Wilson also uses language as a way of conveying a sense of the moment in time in which a play occurs. Each of his plays takes place in a different decade in this century, and it is largely through a few well-chosen words, rather than historical details, that the period emerges.

"I don't do any research other than listen to the blues," says Wilson. "That tells me everything I need to know, and I go from there. That's true of every play, even the one in 1911 [Joe Turner]. What do I know about 1911? Not much. I know they had horses instead of cars, so I made sure I had a couple of references to horses. And they used words like 'fella' and 'reckon,' which they wouldn't say in 1948. I'm not even sure they said that in 1911. To my ear that's the way it would be, but it doesn't matter whether or not I'm getting the period exactly. My plays are ultimately about love, honor, duty, betrayal. They're not about 1911 or 1948."

Seven Guitars, directed by Wilson's long-time collaborator Lloyd Richards, takes place in Pittsburgh, the playwright's hometown and the locale for most of his plays. Set in 1948, the play unfolds in the backyard of a rooming house where some friends have just returned from the funeral of Floyd "Schoolboy" Barton (Keith David). Most of Seven Guitars is an extended flashback recounting Floyd's final days.

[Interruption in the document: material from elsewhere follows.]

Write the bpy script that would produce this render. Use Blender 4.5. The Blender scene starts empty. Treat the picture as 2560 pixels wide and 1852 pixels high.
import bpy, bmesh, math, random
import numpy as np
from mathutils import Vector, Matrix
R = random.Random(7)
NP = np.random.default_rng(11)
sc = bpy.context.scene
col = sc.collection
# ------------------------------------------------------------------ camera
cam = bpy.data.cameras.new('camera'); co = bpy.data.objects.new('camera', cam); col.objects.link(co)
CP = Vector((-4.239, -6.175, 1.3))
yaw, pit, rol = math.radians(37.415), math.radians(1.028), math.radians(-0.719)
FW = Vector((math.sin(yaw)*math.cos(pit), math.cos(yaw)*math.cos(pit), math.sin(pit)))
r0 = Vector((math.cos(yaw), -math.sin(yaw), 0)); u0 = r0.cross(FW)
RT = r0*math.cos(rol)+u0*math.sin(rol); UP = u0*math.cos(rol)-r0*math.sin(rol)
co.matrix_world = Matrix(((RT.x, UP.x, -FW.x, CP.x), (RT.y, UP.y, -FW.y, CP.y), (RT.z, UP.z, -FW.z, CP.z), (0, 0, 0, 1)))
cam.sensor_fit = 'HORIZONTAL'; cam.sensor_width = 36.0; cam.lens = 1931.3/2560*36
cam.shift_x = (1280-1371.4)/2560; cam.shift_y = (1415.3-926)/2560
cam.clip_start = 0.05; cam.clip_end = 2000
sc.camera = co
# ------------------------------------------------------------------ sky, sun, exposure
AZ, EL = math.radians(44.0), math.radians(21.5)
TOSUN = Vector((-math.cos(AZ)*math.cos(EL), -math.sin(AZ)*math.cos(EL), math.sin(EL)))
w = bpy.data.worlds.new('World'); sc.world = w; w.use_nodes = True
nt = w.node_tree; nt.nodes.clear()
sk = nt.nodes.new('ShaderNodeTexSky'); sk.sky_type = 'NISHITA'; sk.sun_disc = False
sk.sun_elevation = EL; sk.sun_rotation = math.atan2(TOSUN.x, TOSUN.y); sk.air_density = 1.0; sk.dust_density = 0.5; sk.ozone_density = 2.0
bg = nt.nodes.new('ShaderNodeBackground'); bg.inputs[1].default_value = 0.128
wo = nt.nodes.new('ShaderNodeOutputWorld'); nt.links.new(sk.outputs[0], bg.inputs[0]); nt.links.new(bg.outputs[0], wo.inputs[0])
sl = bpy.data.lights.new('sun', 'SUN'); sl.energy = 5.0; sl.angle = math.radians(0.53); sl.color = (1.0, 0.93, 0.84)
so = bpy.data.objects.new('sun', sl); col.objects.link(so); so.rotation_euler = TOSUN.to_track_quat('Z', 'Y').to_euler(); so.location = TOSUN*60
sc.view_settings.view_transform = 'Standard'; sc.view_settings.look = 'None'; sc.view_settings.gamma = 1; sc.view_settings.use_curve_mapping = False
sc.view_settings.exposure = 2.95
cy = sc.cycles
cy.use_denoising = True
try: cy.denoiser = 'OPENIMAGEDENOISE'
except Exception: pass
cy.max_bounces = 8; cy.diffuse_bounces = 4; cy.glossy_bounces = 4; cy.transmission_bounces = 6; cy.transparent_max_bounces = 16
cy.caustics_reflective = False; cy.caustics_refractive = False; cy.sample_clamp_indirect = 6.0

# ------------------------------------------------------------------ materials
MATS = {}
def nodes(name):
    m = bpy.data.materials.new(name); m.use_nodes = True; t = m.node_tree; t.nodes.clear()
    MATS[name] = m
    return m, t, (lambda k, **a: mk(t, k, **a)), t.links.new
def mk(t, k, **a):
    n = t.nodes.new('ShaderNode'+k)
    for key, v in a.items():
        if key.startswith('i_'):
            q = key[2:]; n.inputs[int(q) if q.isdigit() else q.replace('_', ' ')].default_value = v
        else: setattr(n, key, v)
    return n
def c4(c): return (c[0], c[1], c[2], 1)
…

The play has been seen in Chicago, Boston, San Francisco and L.A. en route to Broadway. In the Boston Herald Iris Fanger wrote that Seven Guitars "is
ready to be termed an American classic."

Wilson, a two-time recipient of the Pulitzer Prize (for Fences and The Piano Lesson), has had a fascination with words since he began writing poetry as a teen-ager. "It was through writing poetry that I discovered the power of language, that you could make things happen with language," he says. "Language became a way of concretizing thought."

When Wilson was 20 he sent off three poems to a magazine, certain that the editor would be dazzled by his work. "Three days later the poems came back in the mail, no letter, no nothing," he says. "And I immediately said, 'These must not be any good.' So I set out to learn how to write poems. It was nine years before I sent out another poem, because I was determined that they weren't going to come back. I haven't sent out that many since then, but they've always been published."

It was in 1965, the year that Wilson became serious about his poetry writing, that he also discovered the blues. "I was a poor man, and I bought a record player at a thrift shop for three dollars," he says. "It only played 78s. The thrift shop also had 78 [rpm] records for a nickel apiece. I would go there every day and buy maybe ten records. I did this for months and had about 2,000 records. They were a virtual history of thirties and forties popular music.

"One day in my stack of records I saw this odd-looking, typewritten yellow label. I put on this song called 'Nobody in Town Can Bake a Sweet Jelly Roll Like Mine,' by Bessie Smith. And I heard this woman's voice that was so strikingly different than anything I'd ever heard. I was stunned, and I listened to it again. And I listened to it again. I listened to it 22 straight times. And I said, 'This is mine.' I knew that all the other music I'd listened to wasn't mine. But this was the lady downstairs in my boarding house she could sing this song. And I began to look at the people in the house in which I lived in a new way, to connect them to the record, to connect that to some history. I claimed that music, and I've never looked back."